* The request
Your task is to write out the complete listing exactly as it is shown.

----

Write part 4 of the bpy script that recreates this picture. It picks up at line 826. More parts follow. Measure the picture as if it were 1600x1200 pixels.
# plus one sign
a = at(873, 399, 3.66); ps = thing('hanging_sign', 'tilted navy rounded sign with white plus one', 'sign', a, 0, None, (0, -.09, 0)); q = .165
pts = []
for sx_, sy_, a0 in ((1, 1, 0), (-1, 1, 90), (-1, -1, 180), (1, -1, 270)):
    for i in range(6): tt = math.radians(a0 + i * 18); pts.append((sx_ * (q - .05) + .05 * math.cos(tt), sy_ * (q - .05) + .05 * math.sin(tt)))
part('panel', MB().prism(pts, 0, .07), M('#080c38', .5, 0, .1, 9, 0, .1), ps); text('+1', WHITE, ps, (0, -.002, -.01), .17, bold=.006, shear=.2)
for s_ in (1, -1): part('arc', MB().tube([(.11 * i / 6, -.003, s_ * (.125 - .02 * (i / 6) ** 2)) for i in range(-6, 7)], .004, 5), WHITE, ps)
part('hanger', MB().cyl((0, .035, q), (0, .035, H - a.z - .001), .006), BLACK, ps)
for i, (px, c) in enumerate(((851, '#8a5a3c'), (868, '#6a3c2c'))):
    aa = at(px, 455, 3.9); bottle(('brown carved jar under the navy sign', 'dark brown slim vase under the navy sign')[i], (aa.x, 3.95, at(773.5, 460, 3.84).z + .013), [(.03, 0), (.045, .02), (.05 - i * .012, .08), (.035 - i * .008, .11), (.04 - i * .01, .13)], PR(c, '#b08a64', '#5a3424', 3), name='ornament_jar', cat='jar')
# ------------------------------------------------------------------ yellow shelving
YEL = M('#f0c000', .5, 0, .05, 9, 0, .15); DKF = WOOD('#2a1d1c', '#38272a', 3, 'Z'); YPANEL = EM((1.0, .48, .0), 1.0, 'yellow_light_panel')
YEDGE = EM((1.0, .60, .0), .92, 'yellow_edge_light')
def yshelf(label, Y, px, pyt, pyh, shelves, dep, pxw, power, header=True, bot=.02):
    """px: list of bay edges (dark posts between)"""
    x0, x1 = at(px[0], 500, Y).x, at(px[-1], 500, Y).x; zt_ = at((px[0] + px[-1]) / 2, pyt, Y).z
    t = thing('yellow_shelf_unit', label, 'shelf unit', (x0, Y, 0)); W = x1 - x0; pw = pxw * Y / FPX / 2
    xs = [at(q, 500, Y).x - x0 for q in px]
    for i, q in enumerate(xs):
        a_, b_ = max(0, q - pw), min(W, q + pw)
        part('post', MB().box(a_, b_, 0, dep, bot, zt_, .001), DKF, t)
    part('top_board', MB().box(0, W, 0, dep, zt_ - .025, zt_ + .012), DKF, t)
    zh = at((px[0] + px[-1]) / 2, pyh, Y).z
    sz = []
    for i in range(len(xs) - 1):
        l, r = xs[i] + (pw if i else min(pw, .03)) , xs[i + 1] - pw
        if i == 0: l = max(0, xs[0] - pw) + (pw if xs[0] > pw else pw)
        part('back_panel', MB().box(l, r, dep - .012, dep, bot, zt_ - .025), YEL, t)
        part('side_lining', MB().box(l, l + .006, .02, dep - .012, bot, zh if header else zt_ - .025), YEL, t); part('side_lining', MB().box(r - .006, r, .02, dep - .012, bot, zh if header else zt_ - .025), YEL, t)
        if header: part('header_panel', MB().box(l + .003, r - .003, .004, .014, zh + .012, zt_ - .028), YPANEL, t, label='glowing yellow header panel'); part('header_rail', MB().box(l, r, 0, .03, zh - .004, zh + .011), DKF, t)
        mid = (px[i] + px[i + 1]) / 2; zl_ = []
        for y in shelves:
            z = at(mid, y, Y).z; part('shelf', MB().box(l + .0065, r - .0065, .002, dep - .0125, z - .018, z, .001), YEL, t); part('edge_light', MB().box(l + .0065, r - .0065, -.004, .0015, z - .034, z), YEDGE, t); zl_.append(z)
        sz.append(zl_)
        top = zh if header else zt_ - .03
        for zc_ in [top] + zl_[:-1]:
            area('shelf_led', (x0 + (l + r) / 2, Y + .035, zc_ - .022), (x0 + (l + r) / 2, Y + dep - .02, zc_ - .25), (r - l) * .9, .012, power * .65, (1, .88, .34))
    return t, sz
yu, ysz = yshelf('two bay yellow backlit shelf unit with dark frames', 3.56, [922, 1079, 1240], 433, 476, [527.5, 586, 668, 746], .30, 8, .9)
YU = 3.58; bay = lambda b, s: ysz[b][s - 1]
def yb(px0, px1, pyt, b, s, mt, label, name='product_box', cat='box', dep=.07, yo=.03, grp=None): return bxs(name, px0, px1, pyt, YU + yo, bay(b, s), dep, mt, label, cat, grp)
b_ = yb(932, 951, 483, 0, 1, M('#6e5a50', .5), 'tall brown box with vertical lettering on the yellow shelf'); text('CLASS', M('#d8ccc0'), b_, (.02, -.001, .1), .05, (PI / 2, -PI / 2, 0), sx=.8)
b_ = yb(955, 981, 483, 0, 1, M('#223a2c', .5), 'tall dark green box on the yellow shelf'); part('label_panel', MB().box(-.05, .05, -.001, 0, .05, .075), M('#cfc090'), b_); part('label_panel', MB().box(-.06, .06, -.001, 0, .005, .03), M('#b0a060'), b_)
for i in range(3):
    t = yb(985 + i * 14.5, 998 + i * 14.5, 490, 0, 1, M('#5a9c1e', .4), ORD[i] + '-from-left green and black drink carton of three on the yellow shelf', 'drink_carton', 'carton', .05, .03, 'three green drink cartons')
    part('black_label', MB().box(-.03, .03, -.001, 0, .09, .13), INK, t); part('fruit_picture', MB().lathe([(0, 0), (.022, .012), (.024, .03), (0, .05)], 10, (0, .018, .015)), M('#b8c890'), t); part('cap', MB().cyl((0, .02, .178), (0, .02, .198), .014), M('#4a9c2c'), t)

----

* Task result
Write part 4 of the bpy script that recreates this picture. It picks up at line 826. More parts follow. Measure the picture as if it were 1600x1200 pixels.
# plus one sign
a = at(873, 399, 3.66); ps = thing('hanging_sign', 'tilted navy rounded sign with white plus one', 'sign', a, 0, None, (0, -.09, 0)); q = .165
pts = []
for sx_, sy_, a0 in ((1, 1, 0), (-1, 1, 90), (-1, -1, 180), (1, -1, 270)):
    for i in range(6): tt = math.radians(a0 + i * 18); pts.append((sx_ * (q - .05) + .05 * math.cos(tt), sy_ * (q - .05) + .05 * math.sin(tt)))
part('panel', MB().prism(pts, 0, .07), M('#080c38', .5, 0, .1, 9, 0, .1), ps); text('+1', WHITE, ps, (0, -.002, -.01), .17, bold=.006, shear=.2)
for s_ in (1, -1): part('arc', MB().tube([(.11 * i / 6, -.003, s_ * (.125 - .02 * (i / 6) ** 2)) for i in range(-6, 7)], .004, 5), WHITE, ps)
part('hanger', MB().cyl((0, .035, q), (0, .035, H - a.z - .001), .006), BLACK, ps)
for i, (px, c) in enumerate(((851, '#8a5a3c'), (868, '#6a3c2c'))):
    aa = at(px, 455, 3.9); bottle(('brown carved jar under the navy sign', 'dark brown slim vase under the navy sign')[i], (aa.x, 3.95, at(773.5, 460, 3.84).z + .013), [(.03, 0), (.045, .02), (.05 - i * .012, .08), (.035 - i * .008, .11), (.04 - i * .01, .13)], PR(c, '#b08a64', '#5a3424', 3), name='ornament_jar', cat='jar')
# ------------------------------------------------------------------ yellow shelving
YEL = M('#f0c000', .5, 0, .05, 9, 0, .15); DKF = WOOD('#2a1d1c', '#38272a', 3, 'Z'); YPANEL = EM((1.0, .48, .0), 1.0, 'yellow_light_panel')
YEDGE = EM((1.0, .60, .0), .92, 'yellow_edge_light')
def yshelf(label, Y, px, pyt, pyh, shelves, dep, pxw, power, header=True, bot=.02):
    """px: list of bay edges (dark posts between)"""
    x0, x1 = at(px[0], 500, Y).x, at(px[-1], 500, Y).x; zt_ = at((px[0] + px[-1]) / 2, pyt, Y).z
    t = thing('yellow_shelf_unit', label, 'shelf unit', (x0, Y, 0)); W = x1 - x0; pw = pxw * Y / FPX / 2
    xs = [at(q, 500, Y).x - x0 for q in px]
    for i, q in enumerate(xs):
        a_, b_ = max(0, q - pw), min(W, q + pw)
        part('post', MB().box(a_, b_, 0, dep, bot, zt_, .001), DKF, t)
    part('top_board', MB().box(0, W, 0, dep, zt_ - .025, zt_ + .012), DKF, t)
    zh = at((px[0] + px[-1]) / 2, pyh, Y).z
    sz = []
    for i in range(len(xs) - 1):
        l, r = xs[i] + (pw if i else min(pw, .03)) , xs[i + 1] - pw
        if i == 0: l = max(0, xs[0] - pw) + (pw if xs[0] > pw else pw)
        part('back_panel', MB().box(l, r, dep - .012, dep, bot, zt_ - .025), YEL, t)
        part('side_lining', MB().box(l, l + .006, .02, dep - .012, bot, zh if header else zt_ - .025), YEL, t); part('side_lining', MB().box(r - .006, r, .02, dep - .012, bot, zh if header else zt_ - .025), YEL, t)
        if header: part('header_panel', MB().box(l + .003, r - .003, .004, .014, zh + .012, zt_ - .028), YPANEL, t, label='glowing yellow header panel'); part('header_rail', MB().box(l, r, 0, .03, zh - .004, zh + .011), DKF, t)
        mid = (px[i] + px[i + 1]) / 2; zl_ = []
        for y in shelves:
            z = at(mid, y, Y).z; part('shelf', MB().box(l + .0065, r - .0065, .002, dep - .0125, z - .018, z, .001), YEL, t); part('edge_light', MB().box(l + .0065, r - .0065, -.004, .0015, z - .034, z), YEDGE, t); zl_.append(z)
        sz.append(zl_)
        top = zh if header else zt_ - .03
        for zc_ in [top] + zl_[:-1]:
            area('shelf_led', (x0 + (l + r) / 2, Y + .035, zc_ - .022), (x0 + (l + r) / 2, Y + dep - .02, zc_ - .25), (r - l) * .9, .012, power * .65, (1, .88, .34))
    return t, sz
yu, ysz = yshelf('two bay yellow backlit shelf unit with dark frames', 3.56, [922, 1079, 1240], 433, 476, [527.5, 586, 668, 746], .30, 8, .9)
YU = 3.58; bay = lambda b, s: ysz[b][s - 1]
def yb(px0, px1, pyt, b, s, mt, label, name='product_box', cat='box', dep=.07, yo=.03, grp=None): return bxs(name, px0, px1, pyt, YU + yo, bay(b, s), dep, mt, label, cat, grp)
b_ = yb(932, 951, 483, 0, 1, M('#6e5a50', .5), 'tall brown box with vertical lettering on the yellow shelf'); text('CLASS', M('#d8ccc0'), b_, (.02, -.001, .1), .05, (PI / 2, -PI / 2, 0), sx=.8)
b_ = yb(955, 981, 483, 0, 1, M('#223a2c', .5), 'tall dark green box on the yellow shelf'); part('label_panel', MB().box(-.05, .05, -.001, 0, .05, .075), M('#cfc090'), b_); part('label_panel', MB().box(-.06, .06, -.001, 0, .005, .03), M('#b0a060'), b_)
for i in range(3):
    t = yb(985 + i * 14.5, 998 + i * 14.5, 490, 0, 1, M('#5a9c1e', .4), ORD[i] + '-from-left green and black drink carton of three on the yellow shelf', 'drink_carton', 'carton', .05, .03, 'three green drink cartons')
    part('black_label', MB().box(-.03, .03, -.001, 0, .09, .13), INK, t); part('fruit_picture', MB().lathe([(0, 0), (.022, .012), (.024, .03), (0, .05)], 10, (0, .018, .015)), M('#b8c890'), t); part('cap', MB().cyl((0, .02, .178), (0, .02, .198), .014), M('#4a9c2c'), t)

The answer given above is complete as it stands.